Infettavano i computer degli utenti con il ransomware cryptolocker, che rende inaccessibile la memoria dei computer criptando il contenuto del disco rigido, e per ripristinarli chiedevano alle vittime un riscatto in bitcoin, pari a 400 euro. Per pagare le vittime venivano indirizzate su alcuni siti che si occupavano del cambio di valuta, riconducibili secondo la procura agli indagati. Il controvalore in euro veniva accreditato su carte di credito ricaricabili intestate a prestanome e che risultavano in ogni caso nella disponibilità del vertice dell’organizzazione.
A sgominare la banda – nell’ambito dell’operazione denominata “Virtual money” – è stato il nucleo speciale di polizia valutaria della Guardia di finanza, che ha eseguito in provincia di Frosinone misure cautelari nei conforti di sette persone, indagate per associazione a delinquere finalizzata all’estorsione, alla frode informatica e all’autoriciclaggio.
Per due degli indagati il Gip di Frosinone, su richiesta del procuratore della Repubblica Giuseppe De Falco, ha disposto la custodia cautelare in carcere, mentre per gli altri cinque è stato disposto l’obbligo di firma. Gli inquirenti hanno anche proceduto al sequestro del capitale sociale e del complesso aziendale di una società, spiegano le fiamme gialle in una nota, e di tutte le disponibilità finanziarie giacenti sui conti correnti riconducibili all’organizzazione.
Le indagini sono nate dalle segnalazioni di operazioni anomale arrivate agli investigatori dagli intermediari finanziari, che avevano notato grandi volumi di denaro transitare su alcune carte ricaricabili, per un valore complessivo che superava il milione di euro.

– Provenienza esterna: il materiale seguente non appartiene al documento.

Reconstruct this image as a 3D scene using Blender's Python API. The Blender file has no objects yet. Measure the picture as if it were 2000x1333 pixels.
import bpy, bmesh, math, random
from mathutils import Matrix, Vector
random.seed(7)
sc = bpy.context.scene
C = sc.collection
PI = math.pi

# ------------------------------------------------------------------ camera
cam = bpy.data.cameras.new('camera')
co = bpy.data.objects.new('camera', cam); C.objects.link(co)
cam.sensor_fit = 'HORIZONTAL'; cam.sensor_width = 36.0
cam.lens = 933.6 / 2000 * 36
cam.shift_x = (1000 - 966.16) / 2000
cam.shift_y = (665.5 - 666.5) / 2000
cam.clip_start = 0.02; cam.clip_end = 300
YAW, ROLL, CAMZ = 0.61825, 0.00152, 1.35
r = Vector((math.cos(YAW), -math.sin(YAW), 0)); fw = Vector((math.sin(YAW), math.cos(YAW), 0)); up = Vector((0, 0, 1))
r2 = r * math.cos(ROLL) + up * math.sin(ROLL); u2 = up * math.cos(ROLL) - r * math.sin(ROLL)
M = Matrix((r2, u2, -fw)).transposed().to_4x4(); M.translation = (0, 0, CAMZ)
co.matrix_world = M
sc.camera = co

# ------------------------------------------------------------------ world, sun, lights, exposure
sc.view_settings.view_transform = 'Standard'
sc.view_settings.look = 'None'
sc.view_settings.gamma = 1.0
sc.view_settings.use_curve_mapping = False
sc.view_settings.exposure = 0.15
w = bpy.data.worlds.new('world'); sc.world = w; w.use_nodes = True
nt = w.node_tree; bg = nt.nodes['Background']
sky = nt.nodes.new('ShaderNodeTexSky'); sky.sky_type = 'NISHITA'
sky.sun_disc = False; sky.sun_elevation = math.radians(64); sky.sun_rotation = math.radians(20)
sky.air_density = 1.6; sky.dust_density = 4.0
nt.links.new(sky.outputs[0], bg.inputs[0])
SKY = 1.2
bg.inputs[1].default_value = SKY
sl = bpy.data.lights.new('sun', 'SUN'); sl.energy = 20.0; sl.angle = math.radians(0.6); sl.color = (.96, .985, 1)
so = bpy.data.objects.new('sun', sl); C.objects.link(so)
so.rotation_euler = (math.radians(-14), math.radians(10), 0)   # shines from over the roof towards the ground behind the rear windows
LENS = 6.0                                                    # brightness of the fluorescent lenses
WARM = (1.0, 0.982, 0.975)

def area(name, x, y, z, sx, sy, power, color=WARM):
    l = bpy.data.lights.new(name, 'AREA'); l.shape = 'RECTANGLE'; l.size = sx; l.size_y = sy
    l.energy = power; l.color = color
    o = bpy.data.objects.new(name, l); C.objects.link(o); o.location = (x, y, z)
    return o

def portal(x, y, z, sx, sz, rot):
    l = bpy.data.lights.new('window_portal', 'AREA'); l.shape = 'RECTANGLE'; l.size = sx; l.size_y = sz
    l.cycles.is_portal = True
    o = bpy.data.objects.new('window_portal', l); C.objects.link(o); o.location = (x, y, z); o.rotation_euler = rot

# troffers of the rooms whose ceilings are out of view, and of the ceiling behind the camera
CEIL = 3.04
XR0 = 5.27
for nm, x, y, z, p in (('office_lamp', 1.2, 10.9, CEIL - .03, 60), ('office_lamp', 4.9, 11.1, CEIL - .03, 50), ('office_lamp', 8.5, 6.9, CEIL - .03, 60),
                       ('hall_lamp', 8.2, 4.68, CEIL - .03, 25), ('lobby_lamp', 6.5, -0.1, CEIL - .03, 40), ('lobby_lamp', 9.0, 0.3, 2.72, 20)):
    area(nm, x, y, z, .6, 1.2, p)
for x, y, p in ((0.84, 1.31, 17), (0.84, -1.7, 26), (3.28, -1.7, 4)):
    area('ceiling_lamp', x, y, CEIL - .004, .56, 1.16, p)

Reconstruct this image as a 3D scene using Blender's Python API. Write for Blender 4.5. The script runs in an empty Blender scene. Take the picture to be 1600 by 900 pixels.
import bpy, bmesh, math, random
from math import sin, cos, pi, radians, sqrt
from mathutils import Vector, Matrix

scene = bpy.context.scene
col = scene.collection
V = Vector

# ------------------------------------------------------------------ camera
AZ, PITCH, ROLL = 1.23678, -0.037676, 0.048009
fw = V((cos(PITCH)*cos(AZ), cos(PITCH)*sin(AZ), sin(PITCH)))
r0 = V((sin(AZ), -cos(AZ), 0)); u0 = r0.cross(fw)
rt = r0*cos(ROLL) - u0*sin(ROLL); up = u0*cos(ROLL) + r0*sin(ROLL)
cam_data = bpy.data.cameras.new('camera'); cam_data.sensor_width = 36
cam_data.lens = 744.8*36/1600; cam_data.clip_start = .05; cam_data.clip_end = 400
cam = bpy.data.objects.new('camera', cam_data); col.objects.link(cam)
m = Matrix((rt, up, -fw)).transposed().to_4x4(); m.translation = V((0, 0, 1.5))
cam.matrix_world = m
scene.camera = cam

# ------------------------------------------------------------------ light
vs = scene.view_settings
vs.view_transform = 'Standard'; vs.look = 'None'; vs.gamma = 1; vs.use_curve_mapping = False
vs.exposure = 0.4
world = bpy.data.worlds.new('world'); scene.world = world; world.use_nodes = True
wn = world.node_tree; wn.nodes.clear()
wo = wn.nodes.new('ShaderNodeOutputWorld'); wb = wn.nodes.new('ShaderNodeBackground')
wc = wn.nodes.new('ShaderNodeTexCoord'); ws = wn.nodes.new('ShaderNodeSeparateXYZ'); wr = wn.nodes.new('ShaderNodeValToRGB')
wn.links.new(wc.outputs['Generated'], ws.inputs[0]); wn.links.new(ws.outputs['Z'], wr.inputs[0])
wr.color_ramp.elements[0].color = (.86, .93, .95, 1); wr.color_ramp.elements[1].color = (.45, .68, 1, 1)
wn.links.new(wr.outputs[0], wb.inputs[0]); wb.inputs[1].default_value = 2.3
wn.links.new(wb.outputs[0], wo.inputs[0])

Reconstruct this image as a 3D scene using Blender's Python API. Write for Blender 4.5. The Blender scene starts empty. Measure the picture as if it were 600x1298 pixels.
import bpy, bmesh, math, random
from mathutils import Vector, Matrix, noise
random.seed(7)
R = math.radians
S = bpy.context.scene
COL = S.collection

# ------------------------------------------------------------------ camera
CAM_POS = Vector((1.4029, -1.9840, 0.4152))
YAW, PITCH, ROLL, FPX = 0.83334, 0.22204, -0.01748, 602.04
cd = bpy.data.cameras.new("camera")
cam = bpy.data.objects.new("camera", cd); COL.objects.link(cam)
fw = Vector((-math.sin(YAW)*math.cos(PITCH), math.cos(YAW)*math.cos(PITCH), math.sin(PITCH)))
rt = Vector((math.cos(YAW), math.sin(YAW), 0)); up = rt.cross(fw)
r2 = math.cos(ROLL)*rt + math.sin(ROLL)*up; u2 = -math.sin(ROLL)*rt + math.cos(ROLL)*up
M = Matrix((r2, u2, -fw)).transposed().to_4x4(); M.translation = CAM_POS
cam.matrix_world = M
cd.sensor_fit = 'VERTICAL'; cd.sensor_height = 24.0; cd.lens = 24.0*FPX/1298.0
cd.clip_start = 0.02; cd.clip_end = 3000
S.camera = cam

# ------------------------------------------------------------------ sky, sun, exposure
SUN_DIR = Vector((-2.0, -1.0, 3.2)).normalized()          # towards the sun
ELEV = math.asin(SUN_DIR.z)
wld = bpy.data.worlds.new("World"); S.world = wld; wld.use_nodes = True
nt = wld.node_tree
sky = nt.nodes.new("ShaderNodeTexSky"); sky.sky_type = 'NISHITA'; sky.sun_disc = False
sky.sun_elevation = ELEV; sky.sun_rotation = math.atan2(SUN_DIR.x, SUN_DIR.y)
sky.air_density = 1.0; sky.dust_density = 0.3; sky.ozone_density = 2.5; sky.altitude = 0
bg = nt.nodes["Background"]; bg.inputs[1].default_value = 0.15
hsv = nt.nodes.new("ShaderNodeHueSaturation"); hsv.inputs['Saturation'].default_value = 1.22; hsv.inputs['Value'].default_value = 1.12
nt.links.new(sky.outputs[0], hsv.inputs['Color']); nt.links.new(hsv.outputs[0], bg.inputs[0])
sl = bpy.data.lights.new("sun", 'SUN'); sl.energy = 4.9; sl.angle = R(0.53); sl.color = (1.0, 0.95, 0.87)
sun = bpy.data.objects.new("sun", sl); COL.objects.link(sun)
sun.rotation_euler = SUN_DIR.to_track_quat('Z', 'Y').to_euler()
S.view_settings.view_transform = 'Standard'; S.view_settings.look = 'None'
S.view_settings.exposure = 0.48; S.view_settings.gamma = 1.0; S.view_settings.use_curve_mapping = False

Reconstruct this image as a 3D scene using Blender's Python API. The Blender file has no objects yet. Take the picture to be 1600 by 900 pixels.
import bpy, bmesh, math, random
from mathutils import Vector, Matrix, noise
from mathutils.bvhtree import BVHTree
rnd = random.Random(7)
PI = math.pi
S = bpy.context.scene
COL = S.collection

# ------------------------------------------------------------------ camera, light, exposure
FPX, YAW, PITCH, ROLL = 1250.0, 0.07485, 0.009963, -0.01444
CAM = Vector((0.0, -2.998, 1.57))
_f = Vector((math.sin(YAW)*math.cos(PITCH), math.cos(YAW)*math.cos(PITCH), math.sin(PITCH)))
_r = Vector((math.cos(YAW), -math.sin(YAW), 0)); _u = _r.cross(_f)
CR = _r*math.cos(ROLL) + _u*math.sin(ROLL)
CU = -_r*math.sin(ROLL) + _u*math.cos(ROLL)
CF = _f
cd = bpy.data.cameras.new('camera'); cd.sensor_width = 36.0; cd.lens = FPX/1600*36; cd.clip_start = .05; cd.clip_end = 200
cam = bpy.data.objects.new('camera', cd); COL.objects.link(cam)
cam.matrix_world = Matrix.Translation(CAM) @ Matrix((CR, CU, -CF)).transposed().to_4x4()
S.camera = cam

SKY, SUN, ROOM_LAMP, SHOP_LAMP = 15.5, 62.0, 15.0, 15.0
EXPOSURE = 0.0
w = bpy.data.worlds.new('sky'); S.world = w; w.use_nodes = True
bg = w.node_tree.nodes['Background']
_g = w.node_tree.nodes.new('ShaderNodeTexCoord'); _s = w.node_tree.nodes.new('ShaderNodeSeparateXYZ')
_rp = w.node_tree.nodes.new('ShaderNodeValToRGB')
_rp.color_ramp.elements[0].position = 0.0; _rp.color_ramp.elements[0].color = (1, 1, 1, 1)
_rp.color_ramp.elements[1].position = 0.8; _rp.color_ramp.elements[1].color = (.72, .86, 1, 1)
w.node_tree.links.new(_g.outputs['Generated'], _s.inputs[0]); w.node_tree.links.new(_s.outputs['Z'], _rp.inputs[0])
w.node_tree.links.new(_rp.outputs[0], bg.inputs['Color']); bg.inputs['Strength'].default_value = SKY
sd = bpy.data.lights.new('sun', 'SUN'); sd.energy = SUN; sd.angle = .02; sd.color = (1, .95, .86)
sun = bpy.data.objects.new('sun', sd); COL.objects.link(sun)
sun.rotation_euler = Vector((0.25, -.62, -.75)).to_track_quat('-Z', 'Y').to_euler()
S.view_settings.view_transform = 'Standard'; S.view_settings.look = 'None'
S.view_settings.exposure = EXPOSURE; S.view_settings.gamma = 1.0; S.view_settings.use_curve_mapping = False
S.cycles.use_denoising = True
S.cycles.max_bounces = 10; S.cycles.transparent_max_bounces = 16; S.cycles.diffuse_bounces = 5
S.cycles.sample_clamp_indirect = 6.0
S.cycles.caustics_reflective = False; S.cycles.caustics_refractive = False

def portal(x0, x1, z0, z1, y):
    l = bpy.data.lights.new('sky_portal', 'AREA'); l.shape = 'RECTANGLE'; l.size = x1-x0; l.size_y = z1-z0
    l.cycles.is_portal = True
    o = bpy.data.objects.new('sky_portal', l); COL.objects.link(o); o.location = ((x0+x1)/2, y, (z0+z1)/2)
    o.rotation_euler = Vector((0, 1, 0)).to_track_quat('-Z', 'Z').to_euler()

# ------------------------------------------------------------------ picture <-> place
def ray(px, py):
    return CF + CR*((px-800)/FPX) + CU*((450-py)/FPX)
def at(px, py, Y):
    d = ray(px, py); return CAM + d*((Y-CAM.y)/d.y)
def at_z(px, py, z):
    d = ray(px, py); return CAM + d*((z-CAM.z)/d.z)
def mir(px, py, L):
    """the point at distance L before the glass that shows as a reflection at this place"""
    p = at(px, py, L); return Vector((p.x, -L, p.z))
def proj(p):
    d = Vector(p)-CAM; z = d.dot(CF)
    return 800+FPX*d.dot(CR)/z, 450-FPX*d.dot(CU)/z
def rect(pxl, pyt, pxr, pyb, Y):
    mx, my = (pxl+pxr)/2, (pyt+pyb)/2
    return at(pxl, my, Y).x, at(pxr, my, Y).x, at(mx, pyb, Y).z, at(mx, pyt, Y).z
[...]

I finanzieri hanno anche ricostruito i successivi movimenti di denaro che, dalle carte ricaricabili, confluiva su conti correnti nazionali e, da quest’ultimi, all’estero per l’acquisto di bitcoin. “Quest’ultima circostanza – spiegano le fiamme gialle nella nota – è stata particolarmente valorizzata dall’Autorità giudiziaria in quanto costituisce reimpiego in attività finanziarie e speculative”.
Nei sei mesi d’indagine sono stati ricostruiti i movimenti finanziari su circa 40 carte di pagamento, che corrispondono a un modus operandi molto comune in Italia e su scala internazionale per le estorsioni legate al malware cryptolocker, che in diverse declinazioni è stato uno dei più diffusi negli ultimi anni.
“L’attività – conclude la nota – si inquadra nell’ambito di una più ampia strategia attuata dalla Guardia di Finanza finalizzata a contrastare insidiosi fenomeni di criminalità economica e ad evitare che nuovi mezzi di pagamento possano essere utilizzati per inquinare il circuito finanziario legale”.